CBOT wheat futures lower, loses ground to KCBT

12 Nov, 2005

Wheat futures on the Chicago Board of Trade closed lower on Thursday, losing ground to the Kansas City and Minneapolis markets after the USDA adjusted its wheat ending stocks by class, traders said.
The US Department of Agriculture in its November supply/demand reports cut its estimate of US hard red winter carry-out by 10 million bushels and raised HRW exports by the same amount.
USDA upped the carry-out of US soft red winter and durum wheat by 5 million bushels apiece after cutting SRW and durum exports. Traders said the changes helped build the premium for Kansas City and Minneapolis wheat over Chicago.
"We continued to see spreading going on between the inter-market classes. There was still some buying going on in Kansas City and Minneapolis, and selling Chicago against it," Citigroup analyst Dale Gustafson said.
CBOT December wheat closed down 5-1/4 cents at $3.09-3/4 per bushel but held above its contract low of $3.08-3/4, set on Monday. Deferreds closed down 3 to 6 cents.
Funds sold 4,000 contracts on the day, adding to their net short position in CBOT wheat.
Trading volume was heavy as funds continued to roll positions forward ahead of first notice day for the December contract on November 30. Volume was estimated by the exchange at 76,966 futures and 4,881 options.
CBOT December rallied briefly early in the session, with buy-stops hit around $3.15-1/2, traders said. But prices turned lower when follow-through buying failed to emerge.
USDA pegged 2005/06 US all-wheat ending stocks at 530 million bushels, unchanged from October but below an average of analysts' estimates for 537 million.
USDA's weekly export sales report underscored foreign buyers' recent preference for hard wheat.
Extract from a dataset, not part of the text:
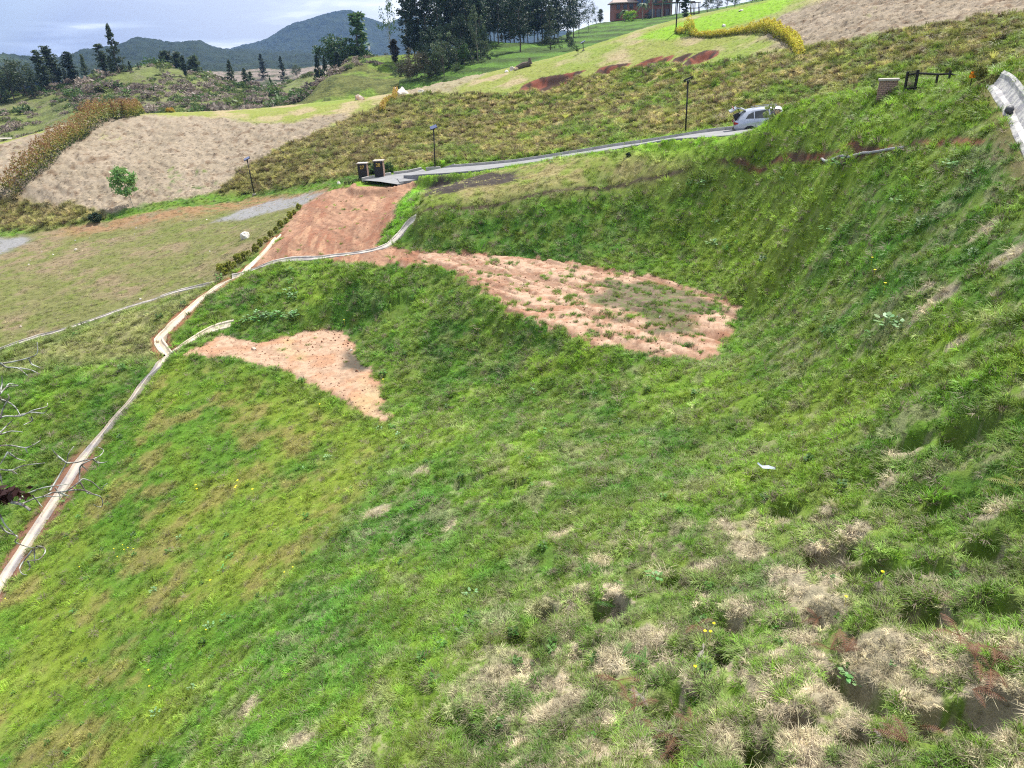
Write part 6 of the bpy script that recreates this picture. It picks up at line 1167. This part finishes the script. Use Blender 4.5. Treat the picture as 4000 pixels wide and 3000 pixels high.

USDA reported export sales of US wheat last week at 1.397 million tonnes, including a sale of 800,000 tonnes of HRW wheat to Iraq. Weekly sales of SRW wheat totalled only 10,900 tonnes.
Export activity overnight included Japan's purchase of 142,000 tonnes of wheat, with 86,000 tonnes coming from the United States.
Jordan postponed a tender to buy 100,000 tonnes of wheat following the series of bomb blasts in the country's capital of Amman.
Private forecaster Meteorlogix said more rain was needed in the southern portion of the US Plains hard red winter wheat belt. Above to much above normal temperatures and below-normal rainfall were stressing crops in Texas and Oklahoma.
Conditions were mostly favourable in the Midwest soft red winter wheat belt, Meteorlogix said, but more rain would help southern reaches of the region. Cash basis bids for SRW wheat were steady.